En aquella época, yo era un lector apasionado y entusiasta, que emborronaba cada cierto tiempo unas pocas cuartillas a mano. Paralelamente, estaba cursando la carrera de Filosofía en la Universidad de las Islas Baleares y al mismo tiempo trabajaba como coordinador de vuelo de Iberia en el aeropuerto de Palma de Mallorca. Mi posible futuro laboral parecía estar encaminado entonces a sólo dos opciones, la de llegar a ser algún día profesor de instituto o la de seguir trabajando en Son Sant Joan hasta mi jubilación. Ambas opciones contaban, además, con el beneplácito de mi familia y la aquiescencia de mi caja de ahorros. Y viceversa.

Es cierto que, en principio, había otras dos posibles opciones laborales más, pero también es verdad que no contaban con idéntico apoyo familiar y bancario. La primera de esas opciones era intentar hacer realidad mi sueño adolescente de ser director de cine y la segunda era conseguir publicar colaboraciones literarias de manera habitual en algún diario más o menos serio y respetable. En aquel momento, tenía a mi favor la perseverancia de quien desea encontrar por fin su lugar en el mundo y la creencia de que uno no debe dejar de luchar nunca por su verdadera vocación, dos actitudes que a mí me parecían, además, de profunda raigambre trapiellana. En contra tenía, poco más o menos, casi todo lo demás.

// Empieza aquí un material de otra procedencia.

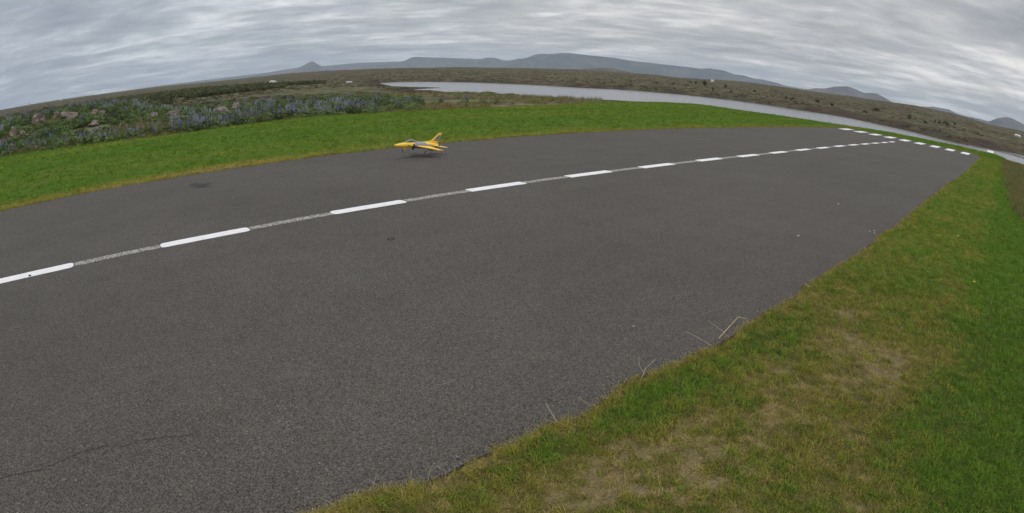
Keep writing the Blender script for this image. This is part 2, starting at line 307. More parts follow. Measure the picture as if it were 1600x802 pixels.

Descartada muy pronto la posible vía ocupacional cinematográfica, perseveré en intentar hacer realidad la periodística, que aún tardaría un poquito en llegar. El primer paso en esa dirección lo di en el verano de 1999, cuando dejé voluntariamente mi trabajo en el aeropuerto, en un arrebato personal que podríamos considerar entre suicida y romántico, ya que no tenía ningún otro empleo confirmado a la vista.

Tras varios meses de incertidumbre y de dejar currículums en todas partes, en enero de 2000 se produjo un pequeño milagro, pues el entonces director del diario Última Hora, Pere Comas, me dio la impagable oportunidad de poder empezar a colaborar en dicho medio, a pesar de que entonces yo no tenía aún ninguna experiencia como periodista.

Casi desde el primer día, mis nuevos compañeros de trabajo supieron de mi gran admiración por autores como Larra, Baroja, Azorín, Ortega o Unamuno, a los que añadía siempre varios nombres contemporáneos más, incluidos Andrés Trapiello, Antonio Muñoz Molina o Soledad Puértolas. En el diario me decían, con cariño, que les parecía una lista de preferencias tal vez algo heterodoxa, pero yo solía argumentar que casi todos los trapiellanos solemos ser también al mismo tiempo barojianos, azorinianos o unamunianos, y viceversa, porque a pesar de ser creadores tan distintos, en todos ellos encontramos invariablemente el pálpito y la presencia luminosa de la vida.

Mi labor de sincero y abnegado proselitismo acabaría siendo dichosamente recompensada casi dos años y medio después, la mañana del 20 de mayo de 2002, cuando el entonces jefe de Cultura de Última Hora, Antoni Planas, me propuso entrevistar telefónicamente a Trapiello, que ese mismo día por la tarde tenía previsto hacer una lectura poética en Palma. Durante un buen rato no me atreví a coger el teléfono, de tan nervioso y ansioso como estaba, hasta que al final conseguí serenarme un poco y le pude llamar.

Estuvimos hablando durante casi una hora y todavía hoy recuerdo casi literalmente la mayor parte de esa conversación. Fue una delicia. Unas horas después, Trapiello llegó a Palma y pude ir a saludarlo brevemente. Mientras estaba hablando con él, no podía dejar de pensar con emoción y gratitud que yo era un ser afortunado, pues uno de mis grandes sueños se había hecho realidad. Con suma gentileza, antes de despedirse me facilitó su dirección de correo electrónico, lo que posibilitó que a partir de entonces pudiéramos seguir en contacto por esa vía.

Como no quería acabar convirtiéndome en uno de esos fans que suelen ser excesivamente pesados, logré contener mis ansias iniciales de escribirle semana sí y semana también, optando por comunicarme con él de manera espaciada, dejando pasar siempre un tiempo razonable y prudencial entre un correo y el siguiente. Desde entonces, nunca hemos dejado de estar en contacto, con el regalo añadido de que Trapiello siempre ha contestado a mis correos con afecto, bonhomía y generosidad.

Como trapiellano de primera generación, su creciente y merecido reconocimiento actual es algo que me hace muy feliz. Estos días, todos los trapiellanos estamos, además, de enhorabuena, pues nuestro querido autor acaba de publicar un nuevo volumen de su Salón de pasos perdidos, que se titula Éramos otros. En una preciosa reseña publicada en Zenda, Nieves García Rodríguez ha afirmado que el conjunto de su obra diarística «está escrito en una prosa que fluye como el agua fresca de un arroyo de montaña». Realmente es así.

En esa prosa, en esa agua fresca, los trapiellanos hemos encontrado siempre –y seguimos encontrando todavía– belleza, verdad, consuelo, amor y vida.